I think it's partly bog standard misogyny, partly that the media (and I'm part of it, so i take responsibility) like to put pictures of pretty ladies out there, and are therefore inclined to make celebs out of birds who don't necessarily merit the acclaim. At least, not in the traditional way, because they have a talent worth celebrating or whatever. You would, after all, put Paris on your front cover before you put, I dunno, Philip Seymour Hoffman there...
Which in turn makes the publics go: why is this mindless blond bit of fluff getting recognition and DPSs in glossy mags? Confusion quickly turns to outraged indignation, and snarking, and so on...
@gherkinfiend: Oh no for sure! I'd never defend her (though I do sometimes read her column in OK partially because I love the notion that anyone on earth cares about her opinion on some other celeb she's never met). I'm just saying, why do we hate on her so much more than that awful husband she has? Why is Amy Winehouse so much worse than Pete Doherty?
Welcome to the life of a woman, where the snarky comments begin in preschool and continue 'till...forever.
What do people find so irksome about women anyway?
How could anyone hate Amy Winehouse? I can see being bemused by or befuddled by but hate?
@boring diatribes: I agree with you. Look at the Amy Winehouse SJ from earlier and you'll find people making light of her problems with addiction. Why draw the line at mocking a person's body/appearance when it's just as bad to mock their personal lives and decisions?
@Final: But why aren't the men involved not getting the backlash? The women get all of the blame while most of the time people just dismiss the men's involvement as typical male behavior
I think it's strange that women have become more competitive with each other in this way. My cousin and I both agreed that we try to look presentable everyday not for men, who don't really care, but for the women. I honestly don't know one woman who hasn't been guilty of snarking like that at one time.
The love/hate thing with Simon Cowell is so funny. He's the meanie, so his approval means *most* of all.
And I hate to think of the art we're missing 'cause real, great actresses either can't get work because of their looks or don't want to open themselves up to media scrutiny by entering the industry.
@Her_royal_Highness: Agreed. If anything, I think sometimes the actions of a person somehow taint a person's looks in the public's eyes.
I had no idea people hated Amy Winehouse. The girl clearly needs help, people. Geez.
Heather would probably make my top 5 hate list. But when I think "celebrities that I hate" I think predominantly of dudes: Dane Cook, Jonah Hill, Kobe Bryant, Jeremy Piven...
I have been victim of the tagged facebook photo, "OMG look at her pimple!" So shallow and hurtful.
I can't say that girls are more vicious. I think they are more open and catty about it. Men hate on womens' apparences, too. It sucks.

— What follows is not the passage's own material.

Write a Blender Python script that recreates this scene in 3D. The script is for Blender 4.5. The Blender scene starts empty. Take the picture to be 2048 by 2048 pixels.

@ineffable.me: I don't know if the list would be more balanced in the US. I think what's most noticeable about most of the hated female celebrities (with the possible exception of Amy Winehouse) is that they don't really do anything. They're famous for being involved with someone else who is famous, or for taking their 15 minutes and exploiting it. Three of the five most loved celebrities are sports figures, who do something apart from shop and make reality television shows. I agree that there's a feeling that women can be more openly judged in regards to their appearance, and I constantly get irritated when people discuss Hillary Clinton's or Nancy Pelosi's clothing choices, because no one does that to a man. But it seems like women are also more likely to seek fame and attention, and maybe that plays a role in why they aren't as loved as some male celebrities.
Man, even when you put the opinion of women on other women in a vacuum (to eliminate external male influence), you still bring each other down. What the hell.
Me? By all rights, I should hate Christian Bale. I will never be famous like him. I will never look like the living Adonis he is. I am nothing like him and never will be, and his very existence mocks my wasted life.
But he's Batman. And he destroys any notion of heterosexuality I have (what term could I use here for that? You girls have lezebel, would I be...gayzebel? Homozebel?).